I’m teaching OCaml to a few high school students who only have a senior (“AP”) Java background. I’m not re-inventing the wheel; much of the teaching material comes from the Cornell CS3110 course. And a couple students are interning with me, so I’m highly motivated to track down the newcomer problem spots. So far the problems have been:
- Explaining the need for
eval $(opam env)
or the equivalent on Windows. - How to fix
Unbound module XXX
. Which is related to … - What
(libraries xxx)
corresponds to what Opam package. - Almost every time they wrote a
dune
file something went wrong. This has been “fixed” so far by writing a tiny, task-oriented intro to Dune. Which is related to … - Almost all of the documentation for OCaml libraries is API-level documentation. For example, the regular expression re library has very good API-level documentation, and it has some examples. But the quantity and comprehensiveness of the examples aren’t sufficient to help a newcomer. So I’ll be teaching a tribal-knowledge trick: looking at a library’s unit tests in its source code. If only test code was automatically included in the documentation!

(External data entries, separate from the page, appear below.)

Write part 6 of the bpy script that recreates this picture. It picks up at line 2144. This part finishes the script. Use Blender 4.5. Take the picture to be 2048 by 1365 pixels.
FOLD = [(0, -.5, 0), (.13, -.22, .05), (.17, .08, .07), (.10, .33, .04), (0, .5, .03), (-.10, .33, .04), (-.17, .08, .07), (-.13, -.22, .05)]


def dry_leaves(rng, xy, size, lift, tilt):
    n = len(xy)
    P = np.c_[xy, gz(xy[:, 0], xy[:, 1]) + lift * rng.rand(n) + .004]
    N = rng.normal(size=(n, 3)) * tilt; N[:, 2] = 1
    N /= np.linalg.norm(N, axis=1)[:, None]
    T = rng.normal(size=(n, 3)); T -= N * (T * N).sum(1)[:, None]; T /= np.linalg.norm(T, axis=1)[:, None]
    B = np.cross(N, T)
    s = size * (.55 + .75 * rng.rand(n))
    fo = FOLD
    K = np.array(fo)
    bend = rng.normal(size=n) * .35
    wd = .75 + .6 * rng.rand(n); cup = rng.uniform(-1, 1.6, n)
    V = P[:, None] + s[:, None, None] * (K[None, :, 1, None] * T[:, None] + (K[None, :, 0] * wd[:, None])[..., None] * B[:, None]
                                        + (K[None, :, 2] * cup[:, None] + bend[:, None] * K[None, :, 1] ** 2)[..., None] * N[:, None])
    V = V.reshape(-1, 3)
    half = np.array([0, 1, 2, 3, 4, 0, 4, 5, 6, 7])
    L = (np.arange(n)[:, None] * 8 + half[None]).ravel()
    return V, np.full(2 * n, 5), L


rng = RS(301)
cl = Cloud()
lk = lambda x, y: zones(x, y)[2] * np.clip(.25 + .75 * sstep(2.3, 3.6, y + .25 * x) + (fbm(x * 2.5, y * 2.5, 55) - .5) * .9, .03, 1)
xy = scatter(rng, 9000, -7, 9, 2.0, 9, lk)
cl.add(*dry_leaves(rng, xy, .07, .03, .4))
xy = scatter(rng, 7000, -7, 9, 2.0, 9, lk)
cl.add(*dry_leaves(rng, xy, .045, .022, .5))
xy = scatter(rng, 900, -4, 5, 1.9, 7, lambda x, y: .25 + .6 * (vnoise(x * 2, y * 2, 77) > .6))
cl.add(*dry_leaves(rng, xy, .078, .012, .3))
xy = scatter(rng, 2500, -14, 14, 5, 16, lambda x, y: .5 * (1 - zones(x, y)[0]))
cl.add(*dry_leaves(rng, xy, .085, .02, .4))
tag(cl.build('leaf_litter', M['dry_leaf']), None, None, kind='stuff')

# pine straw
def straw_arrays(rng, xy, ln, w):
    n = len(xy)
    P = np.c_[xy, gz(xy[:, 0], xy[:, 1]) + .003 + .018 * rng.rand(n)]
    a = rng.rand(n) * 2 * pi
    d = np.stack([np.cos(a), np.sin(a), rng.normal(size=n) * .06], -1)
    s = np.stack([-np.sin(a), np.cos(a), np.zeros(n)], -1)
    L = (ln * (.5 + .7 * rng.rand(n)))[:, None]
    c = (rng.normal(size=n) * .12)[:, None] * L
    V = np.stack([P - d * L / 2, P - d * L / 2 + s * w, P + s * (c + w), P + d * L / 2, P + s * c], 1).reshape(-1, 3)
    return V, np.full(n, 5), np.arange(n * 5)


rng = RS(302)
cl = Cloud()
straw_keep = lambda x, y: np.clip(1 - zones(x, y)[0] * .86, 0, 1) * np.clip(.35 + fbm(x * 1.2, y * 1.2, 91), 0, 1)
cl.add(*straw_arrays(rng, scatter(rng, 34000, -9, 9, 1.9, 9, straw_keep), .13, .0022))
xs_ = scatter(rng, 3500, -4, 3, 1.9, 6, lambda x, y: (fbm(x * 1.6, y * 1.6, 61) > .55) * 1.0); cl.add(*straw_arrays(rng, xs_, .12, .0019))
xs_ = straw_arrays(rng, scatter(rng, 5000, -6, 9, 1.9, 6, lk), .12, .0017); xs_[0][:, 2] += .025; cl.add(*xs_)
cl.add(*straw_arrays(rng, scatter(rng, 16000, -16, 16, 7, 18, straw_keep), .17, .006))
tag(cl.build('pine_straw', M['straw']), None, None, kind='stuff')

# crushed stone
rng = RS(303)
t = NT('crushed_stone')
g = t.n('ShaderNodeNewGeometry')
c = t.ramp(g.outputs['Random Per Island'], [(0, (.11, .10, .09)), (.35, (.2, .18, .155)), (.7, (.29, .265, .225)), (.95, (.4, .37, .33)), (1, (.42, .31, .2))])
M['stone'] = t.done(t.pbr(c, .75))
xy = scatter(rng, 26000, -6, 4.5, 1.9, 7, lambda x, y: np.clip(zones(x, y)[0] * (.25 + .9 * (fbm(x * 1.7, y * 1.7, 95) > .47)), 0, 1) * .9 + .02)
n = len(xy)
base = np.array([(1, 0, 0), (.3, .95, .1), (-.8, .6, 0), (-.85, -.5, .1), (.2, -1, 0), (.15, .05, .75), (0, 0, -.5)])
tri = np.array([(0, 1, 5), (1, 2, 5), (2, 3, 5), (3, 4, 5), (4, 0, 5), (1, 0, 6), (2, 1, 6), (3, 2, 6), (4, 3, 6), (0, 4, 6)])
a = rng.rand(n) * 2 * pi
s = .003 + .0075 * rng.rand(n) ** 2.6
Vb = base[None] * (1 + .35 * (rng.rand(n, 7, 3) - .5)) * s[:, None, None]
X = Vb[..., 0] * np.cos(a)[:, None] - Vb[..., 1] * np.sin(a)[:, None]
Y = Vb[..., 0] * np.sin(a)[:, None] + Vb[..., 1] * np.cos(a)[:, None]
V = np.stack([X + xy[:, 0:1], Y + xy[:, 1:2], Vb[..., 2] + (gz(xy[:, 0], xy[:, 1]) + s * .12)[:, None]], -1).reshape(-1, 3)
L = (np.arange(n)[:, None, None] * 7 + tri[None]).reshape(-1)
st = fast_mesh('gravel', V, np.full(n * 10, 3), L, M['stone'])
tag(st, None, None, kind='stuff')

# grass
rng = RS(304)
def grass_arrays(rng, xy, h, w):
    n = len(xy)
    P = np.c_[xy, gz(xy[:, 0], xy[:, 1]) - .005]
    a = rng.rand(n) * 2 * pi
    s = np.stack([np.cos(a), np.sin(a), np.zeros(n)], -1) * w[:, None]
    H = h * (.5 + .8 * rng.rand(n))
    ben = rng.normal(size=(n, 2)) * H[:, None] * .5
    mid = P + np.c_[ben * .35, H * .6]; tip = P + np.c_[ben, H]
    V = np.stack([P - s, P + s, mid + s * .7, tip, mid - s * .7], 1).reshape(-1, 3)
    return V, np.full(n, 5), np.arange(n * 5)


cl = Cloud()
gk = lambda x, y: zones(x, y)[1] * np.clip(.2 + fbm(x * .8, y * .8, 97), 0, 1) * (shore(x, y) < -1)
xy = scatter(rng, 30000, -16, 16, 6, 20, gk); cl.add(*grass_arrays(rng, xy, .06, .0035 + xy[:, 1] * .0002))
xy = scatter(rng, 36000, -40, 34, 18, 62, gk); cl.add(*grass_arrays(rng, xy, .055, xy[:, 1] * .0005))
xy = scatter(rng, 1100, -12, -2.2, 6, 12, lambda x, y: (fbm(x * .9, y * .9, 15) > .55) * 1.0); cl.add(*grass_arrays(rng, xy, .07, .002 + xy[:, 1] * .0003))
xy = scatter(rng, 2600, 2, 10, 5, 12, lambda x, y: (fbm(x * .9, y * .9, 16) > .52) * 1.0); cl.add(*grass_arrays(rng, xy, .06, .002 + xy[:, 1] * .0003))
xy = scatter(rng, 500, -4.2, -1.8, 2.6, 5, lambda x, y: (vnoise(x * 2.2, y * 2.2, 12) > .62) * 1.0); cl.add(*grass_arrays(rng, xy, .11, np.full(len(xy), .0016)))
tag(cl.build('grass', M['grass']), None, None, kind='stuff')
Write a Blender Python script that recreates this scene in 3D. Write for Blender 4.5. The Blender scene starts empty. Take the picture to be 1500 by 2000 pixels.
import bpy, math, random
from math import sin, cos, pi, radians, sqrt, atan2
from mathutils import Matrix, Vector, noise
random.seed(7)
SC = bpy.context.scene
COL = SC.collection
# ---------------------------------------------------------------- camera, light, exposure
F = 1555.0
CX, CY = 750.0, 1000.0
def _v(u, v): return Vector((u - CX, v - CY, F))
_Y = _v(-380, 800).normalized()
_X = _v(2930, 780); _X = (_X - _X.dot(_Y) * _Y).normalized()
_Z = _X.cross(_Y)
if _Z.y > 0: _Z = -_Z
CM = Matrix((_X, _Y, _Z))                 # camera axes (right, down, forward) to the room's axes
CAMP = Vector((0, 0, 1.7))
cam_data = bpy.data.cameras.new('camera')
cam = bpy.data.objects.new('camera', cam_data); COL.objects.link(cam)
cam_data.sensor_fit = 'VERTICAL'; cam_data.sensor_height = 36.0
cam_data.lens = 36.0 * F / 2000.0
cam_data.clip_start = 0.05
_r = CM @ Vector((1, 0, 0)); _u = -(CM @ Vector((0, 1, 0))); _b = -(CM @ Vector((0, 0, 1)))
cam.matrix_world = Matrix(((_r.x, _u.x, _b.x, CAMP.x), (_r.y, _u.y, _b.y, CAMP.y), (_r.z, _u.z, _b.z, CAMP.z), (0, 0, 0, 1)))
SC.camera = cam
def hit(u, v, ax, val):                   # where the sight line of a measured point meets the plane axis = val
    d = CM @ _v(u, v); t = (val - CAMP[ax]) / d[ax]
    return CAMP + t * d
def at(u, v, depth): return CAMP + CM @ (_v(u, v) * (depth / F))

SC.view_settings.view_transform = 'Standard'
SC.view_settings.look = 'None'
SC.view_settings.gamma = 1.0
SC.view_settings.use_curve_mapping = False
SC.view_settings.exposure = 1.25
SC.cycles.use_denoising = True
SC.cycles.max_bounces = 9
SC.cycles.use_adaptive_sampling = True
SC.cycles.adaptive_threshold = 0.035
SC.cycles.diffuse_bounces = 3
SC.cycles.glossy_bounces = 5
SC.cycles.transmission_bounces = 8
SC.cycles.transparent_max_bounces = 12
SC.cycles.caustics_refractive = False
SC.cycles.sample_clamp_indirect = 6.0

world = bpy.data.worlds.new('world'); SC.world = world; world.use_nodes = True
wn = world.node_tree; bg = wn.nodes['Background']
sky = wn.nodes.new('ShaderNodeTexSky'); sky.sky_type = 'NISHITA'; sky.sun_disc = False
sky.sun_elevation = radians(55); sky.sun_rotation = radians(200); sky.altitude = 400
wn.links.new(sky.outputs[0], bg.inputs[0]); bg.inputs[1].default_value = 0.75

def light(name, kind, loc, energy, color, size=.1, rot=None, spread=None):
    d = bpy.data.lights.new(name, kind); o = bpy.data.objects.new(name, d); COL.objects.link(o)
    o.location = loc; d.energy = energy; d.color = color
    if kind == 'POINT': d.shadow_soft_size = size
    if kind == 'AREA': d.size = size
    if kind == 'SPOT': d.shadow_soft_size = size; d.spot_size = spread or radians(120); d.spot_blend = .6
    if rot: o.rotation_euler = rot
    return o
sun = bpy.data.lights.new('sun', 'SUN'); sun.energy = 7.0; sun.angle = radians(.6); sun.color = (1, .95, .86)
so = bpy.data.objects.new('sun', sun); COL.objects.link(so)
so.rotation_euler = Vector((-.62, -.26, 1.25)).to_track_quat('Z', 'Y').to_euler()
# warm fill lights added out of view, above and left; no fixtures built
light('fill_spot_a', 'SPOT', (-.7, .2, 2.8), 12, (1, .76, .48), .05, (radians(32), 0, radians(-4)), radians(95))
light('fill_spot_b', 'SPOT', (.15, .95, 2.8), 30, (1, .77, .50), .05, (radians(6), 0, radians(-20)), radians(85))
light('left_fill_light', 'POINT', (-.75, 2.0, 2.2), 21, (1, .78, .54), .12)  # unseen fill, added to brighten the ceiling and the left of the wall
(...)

I’m sure at some point we’ll run into some Windows OCaml problems as well (every high school student in my Seattle metropolitan area uses Windows for their home PC).
In contrast to all the above environmental problems, the OCaml language itself has been relatively easy to understand (so far!). I think that is because we can write substantial programs in OCaml without having to know much advanced OCaml (honestly, how often do we need first-class modules and GADTs?). That is in contrast to other languages like Rust where advanced understanding is needed for even trivial programs.